(Record list):
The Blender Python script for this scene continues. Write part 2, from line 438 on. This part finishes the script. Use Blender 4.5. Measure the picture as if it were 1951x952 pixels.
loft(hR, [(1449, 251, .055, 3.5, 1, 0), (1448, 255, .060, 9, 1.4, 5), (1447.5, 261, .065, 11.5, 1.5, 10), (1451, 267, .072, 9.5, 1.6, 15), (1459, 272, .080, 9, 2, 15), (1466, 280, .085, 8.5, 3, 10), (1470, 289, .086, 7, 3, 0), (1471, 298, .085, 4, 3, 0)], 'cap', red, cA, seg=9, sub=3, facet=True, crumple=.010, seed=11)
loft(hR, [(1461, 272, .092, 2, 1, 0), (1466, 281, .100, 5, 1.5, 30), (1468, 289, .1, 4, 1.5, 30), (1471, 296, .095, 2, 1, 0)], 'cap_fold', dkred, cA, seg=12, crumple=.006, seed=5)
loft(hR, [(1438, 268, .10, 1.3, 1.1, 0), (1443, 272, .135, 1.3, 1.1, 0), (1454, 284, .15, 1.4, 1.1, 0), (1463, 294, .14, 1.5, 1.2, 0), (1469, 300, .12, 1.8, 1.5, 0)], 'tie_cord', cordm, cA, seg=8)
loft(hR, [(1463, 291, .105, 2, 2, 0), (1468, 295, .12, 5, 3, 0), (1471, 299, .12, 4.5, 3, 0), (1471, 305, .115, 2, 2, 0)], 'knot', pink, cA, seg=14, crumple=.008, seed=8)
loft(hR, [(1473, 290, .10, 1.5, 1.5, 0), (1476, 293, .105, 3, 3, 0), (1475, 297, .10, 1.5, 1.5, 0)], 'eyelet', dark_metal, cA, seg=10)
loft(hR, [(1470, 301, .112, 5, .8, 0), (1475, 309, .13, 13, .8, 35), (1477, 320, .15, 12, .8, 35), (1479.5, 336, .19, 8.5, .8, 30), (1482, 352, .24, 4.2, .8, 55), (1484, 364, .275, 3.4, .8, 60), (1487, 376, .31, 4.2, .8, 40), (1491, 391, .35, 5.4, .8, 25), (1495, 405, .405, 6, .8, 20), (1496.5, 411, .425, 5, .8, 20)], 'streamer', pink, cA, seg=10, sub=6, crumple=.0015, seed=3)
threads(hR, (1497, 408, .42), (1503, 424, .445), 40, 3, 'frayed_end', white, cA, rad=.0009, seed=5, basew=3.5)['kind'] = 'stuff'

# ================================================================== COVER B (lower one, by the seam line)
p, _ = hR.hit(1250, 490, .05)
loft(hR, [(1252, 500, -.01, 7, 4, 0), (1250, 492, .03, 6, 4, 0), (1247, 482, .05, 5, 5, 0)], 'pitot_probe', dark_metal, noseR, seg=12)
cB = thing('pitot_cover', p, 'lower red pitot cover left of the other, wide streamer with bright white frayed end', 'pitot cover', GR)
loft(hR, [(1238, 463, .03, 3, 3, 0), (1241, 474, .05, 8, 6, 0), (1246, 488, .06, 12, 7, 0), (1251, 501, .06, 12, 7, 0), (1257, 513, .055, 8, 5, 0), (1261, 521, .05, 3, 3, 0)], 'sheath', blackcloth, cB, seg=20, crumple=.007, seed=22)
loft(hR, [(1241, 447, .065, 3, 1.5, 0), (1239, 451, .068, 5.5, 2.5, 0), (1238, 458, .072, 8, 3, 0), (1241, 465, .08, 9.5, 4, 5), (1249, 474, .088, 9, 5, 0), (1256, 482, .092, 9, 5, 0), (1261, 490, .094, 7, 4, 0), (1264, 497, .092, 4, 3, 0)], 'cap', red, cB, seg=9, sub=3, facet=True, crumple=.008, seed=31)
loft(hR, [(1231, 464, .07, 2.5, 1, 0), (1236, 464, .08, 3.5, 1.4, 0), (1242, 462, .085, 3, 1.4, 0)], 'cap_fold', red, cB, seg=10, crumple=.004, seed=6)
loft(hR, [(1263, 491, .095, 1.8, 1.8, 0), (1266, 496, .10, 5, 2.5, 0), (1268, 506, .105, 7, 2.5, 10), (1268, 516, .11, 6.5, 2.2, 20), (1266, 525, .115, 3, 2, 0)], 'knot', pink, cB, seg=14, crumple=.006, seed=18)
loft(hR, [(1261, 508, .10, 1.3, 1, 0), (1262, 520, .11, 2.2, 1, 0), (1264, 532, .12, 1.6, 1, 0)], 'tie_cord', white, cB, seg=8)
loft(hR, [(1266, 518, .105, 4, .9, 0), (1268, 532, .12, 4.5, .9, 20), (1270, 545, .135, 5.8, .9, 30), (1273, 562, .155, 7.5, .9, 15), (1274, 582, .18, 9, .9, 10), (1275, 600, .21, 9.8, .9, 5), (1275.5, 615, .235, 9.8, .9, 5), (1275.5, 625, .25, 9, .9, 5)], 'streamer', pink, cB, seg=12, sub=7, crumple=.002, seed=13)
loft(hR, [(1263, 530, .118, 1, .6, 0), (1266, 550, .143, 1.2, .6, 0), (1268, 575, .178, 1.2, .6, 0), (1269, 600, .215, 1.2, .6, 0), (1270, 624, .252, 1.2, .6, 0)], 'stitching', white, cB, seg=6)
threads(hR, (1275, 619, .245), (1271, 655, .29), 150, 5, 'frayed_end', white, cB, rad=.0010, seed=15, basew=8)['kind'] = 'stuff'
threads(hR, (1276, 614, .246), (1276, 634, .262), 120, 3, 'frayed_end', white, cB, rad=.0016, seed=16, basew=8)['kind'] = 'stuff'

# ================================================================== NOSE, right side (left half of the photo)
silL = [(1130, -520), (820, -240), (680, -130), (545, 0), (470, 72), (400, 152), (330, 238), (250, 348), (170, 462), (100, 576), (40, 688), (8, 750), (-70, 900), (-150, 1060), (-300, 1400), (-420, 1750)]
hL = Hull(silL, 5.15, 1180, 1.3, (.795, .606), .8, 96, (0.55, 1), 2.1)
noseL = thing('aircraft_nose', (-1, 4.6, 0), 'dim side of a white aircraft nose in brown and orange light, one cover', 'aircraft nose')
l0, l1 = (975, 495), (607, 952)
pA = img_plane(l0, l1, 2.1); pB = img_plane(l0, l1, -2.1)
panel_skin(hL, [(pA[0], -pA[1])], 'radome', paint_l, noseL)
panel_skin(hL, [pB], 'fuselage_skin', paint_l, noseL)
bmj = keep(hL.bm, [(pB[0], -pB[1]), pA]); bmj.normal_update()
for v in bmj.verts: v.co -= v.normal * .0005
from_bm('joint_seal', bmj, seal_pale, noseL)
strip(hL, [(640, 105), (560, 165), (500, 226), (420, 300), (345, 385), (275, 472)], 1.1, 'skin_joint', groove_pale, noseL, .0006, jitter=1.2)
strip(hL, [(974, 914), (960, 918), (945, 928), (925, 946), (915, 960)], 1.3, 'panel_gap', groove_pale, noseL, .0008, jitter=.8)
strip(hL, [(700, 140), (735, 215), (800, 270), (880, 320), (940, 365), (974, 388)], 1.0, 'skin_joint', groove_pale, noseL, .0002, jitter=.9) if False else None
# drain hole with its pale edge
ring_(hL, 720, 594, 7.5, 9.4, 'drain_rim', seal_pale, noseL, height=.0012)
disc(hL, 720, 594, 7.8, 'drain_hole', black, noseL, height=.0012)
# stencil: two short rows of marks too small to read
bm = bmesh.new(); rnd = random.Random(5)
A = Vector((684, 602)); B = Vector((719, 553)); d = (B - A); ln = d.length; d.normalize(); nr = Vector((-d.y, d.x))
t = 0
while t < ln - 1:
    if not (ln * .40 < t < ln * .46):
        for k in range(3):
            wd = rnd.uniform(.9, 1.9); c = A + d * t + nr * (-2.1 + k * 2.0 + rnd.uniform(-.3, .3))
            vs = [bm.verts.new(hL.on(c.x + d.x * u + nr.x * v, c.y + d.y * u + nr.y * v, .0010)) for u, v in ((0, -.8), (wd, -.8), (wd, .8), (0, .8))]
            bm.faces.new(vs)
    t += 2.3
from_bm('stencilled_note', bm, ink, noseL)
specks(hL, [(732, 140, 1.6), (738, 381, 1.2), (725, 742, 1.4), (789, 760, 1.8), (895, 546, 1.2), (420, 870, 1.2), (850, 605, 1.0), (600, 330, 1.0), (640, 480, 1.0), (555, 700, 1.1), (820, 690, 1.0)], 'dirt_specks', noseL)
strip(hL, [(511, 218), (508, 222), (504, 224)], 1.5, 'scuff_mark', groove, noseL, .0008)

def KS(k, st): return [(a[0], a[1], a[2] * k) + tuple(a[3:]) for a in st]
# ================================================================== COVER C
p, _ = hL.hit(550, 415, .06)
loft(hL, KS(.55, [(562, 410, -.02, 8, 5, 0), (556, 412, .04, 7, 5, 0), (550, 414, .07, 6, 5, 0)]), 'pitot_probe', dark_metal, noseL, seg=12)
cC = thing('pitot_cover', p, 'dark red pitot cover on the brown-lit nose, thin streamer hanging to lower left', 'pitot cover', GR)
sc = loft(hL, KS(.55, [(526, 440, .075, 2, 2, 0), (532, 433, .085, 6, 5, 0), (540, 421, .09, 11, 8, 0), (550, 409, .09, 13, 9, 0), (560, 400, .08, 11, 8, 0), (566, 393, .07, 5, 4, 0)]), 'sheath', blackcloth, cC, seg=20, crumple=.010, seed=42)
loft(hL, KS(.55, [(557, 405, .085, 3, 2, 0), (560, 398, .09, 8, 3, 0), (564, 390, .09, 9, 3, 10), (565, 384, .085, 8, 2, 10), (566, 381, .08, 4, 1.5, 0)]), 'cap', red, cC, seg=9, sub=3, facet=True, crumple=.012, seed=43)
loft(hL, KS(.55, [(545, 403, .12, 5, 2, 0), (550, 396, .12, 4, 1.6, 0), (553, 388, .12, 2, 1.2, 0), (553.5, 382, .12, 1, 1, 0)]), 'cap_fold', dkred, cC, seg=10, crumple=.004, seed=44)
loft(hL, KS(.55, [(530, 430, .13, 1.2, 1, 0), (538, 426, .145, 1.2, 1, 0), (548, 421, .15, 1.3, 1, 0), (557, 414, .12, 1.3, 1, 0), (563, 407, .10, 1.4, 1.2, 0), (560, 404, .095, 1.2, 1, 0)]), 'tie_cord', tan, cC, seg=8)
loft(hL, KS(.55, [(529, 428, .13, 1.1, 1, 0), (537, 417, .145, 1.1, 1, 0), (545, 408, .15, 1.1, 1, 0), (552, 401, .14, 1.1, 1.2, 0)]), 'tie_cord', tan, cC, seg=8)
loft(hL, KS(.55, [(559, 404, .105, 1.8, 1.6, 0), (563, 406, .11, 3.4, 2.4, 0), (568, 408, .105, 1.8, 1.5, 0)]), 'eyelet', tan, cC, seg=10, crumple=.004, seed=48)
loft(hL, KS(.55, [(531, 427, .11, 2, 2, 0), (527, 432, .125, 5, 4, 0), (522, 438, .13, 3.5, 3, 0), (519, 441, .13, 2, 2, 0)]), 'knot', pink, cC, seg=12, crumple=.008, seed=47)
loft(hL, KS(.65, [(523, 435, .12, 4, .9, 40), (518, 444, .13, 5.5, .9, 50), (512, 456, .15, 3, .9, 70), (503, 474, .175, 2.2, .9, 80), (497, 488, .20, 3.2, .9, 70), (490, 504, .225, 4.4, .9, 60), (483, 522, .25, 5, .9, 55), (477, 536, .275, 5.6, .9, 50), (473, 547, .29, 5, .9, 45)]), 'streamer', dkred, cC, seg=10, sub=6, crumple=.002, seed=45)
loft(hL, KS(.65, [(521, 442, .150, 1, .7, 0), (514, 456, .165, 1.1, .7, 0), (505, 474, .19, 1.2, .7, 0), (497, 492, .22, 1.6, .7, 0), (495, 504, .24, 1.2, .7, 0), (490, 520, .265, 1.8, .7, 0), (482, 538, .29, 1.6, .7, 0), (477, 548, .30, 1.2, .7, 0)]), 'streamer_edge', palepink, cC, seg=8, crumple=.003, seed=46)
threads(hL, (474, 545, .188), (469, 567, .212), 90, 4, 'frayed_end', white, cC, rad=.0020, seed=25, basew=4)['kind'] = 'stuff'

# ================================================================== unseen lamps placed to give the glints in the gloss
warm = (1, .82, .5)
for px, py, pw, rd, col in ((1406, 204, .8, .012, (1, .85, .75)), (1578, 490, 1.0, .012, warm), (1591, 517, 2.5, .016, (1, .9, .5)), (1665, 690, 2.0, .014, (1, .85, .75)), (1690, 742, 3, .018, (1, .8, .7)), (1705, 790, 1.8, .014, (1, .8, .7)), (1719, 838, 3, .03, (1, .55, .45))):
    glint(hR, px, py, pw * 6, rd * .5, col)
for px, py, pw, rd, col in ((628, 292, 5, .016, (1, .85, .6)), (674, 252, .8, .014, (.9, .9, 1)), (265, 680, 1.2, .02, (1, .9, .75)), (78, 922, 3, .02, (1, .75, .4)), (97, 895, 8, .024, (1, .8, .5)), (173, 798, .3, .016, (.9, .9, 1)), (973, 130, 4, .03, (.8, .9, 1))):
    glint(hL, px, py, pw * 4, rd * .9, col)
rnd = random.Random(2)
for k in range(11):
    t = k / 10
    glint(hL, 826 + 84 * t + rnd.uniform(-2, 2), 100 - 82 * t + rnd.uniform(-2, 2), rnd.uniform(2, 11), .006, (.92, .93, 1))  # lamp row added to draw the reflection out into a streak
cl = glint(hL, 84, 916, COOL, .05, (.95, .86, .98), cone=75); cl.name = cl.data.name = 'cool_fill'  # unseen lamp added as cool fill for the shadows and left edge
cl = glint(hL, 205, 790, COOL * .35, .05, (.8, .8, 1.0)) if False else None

---

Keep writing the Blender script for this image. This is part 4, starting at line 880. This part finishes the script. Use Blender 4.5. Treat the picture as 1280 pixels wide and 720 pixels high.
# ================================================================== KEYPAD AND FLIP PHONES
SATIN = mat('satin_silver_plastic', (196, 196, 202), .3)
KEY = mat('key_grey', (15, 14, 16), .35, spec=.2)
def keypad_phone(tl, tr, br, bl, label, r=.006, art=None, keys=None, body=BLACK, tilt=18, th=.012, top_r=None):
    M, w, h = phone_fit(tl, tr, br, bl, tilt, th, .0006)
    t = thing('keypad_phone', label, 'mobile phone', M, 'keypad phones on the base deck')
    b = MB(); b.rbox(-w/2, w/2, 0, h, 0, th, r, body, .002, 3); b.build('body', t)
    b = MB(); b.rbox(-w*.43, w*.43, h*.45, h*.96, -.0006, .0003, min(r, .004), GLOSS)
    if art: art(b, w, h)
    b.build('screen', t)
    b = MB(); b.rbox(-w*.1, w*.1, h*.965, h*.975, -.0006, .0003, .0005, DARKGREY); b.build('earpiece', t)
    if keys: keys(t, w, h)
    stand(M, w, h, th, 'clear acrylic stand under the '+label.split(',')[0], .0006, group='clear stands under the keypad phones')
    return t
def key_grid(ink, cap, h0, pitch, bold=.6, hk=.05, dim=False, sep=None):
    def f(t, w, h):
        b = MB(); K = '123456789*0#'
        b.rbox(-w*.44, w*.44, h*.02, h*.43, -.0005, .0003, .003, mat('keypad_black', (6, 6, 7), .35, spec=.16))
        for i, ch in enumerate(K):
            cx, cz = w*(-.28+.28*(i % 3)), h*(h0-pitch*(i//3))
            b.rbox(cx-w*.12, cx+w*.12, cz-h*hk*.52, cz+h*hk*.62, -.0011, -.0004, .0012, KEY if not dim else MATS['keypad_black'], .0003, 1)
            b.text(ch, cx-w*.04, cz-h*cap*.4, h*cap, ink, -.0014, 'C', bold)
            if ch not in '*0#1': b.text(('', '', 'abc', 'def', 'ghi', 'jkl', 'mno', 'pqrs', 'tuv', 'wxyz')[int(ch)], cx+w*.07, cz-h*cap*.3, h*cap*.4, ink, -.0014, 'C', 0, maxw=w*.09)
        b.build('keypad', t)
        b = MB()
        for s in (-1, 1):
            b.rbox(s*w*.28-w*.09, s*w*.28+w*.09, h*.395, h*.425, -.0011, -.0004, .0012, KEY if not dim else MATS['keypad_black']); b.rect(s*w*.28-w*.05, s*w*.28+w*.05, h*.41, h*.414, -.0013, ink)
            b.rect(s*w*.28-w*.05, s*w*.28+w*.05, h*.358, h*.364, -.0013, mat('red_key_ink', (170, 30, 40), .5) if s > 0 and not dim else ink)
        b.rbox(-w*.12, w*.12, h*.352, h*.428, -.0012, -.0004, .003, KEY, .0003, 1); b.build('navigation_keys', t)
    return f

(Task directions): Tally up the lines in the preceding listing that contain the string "picture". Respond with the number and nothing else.

(Solution for this task): 2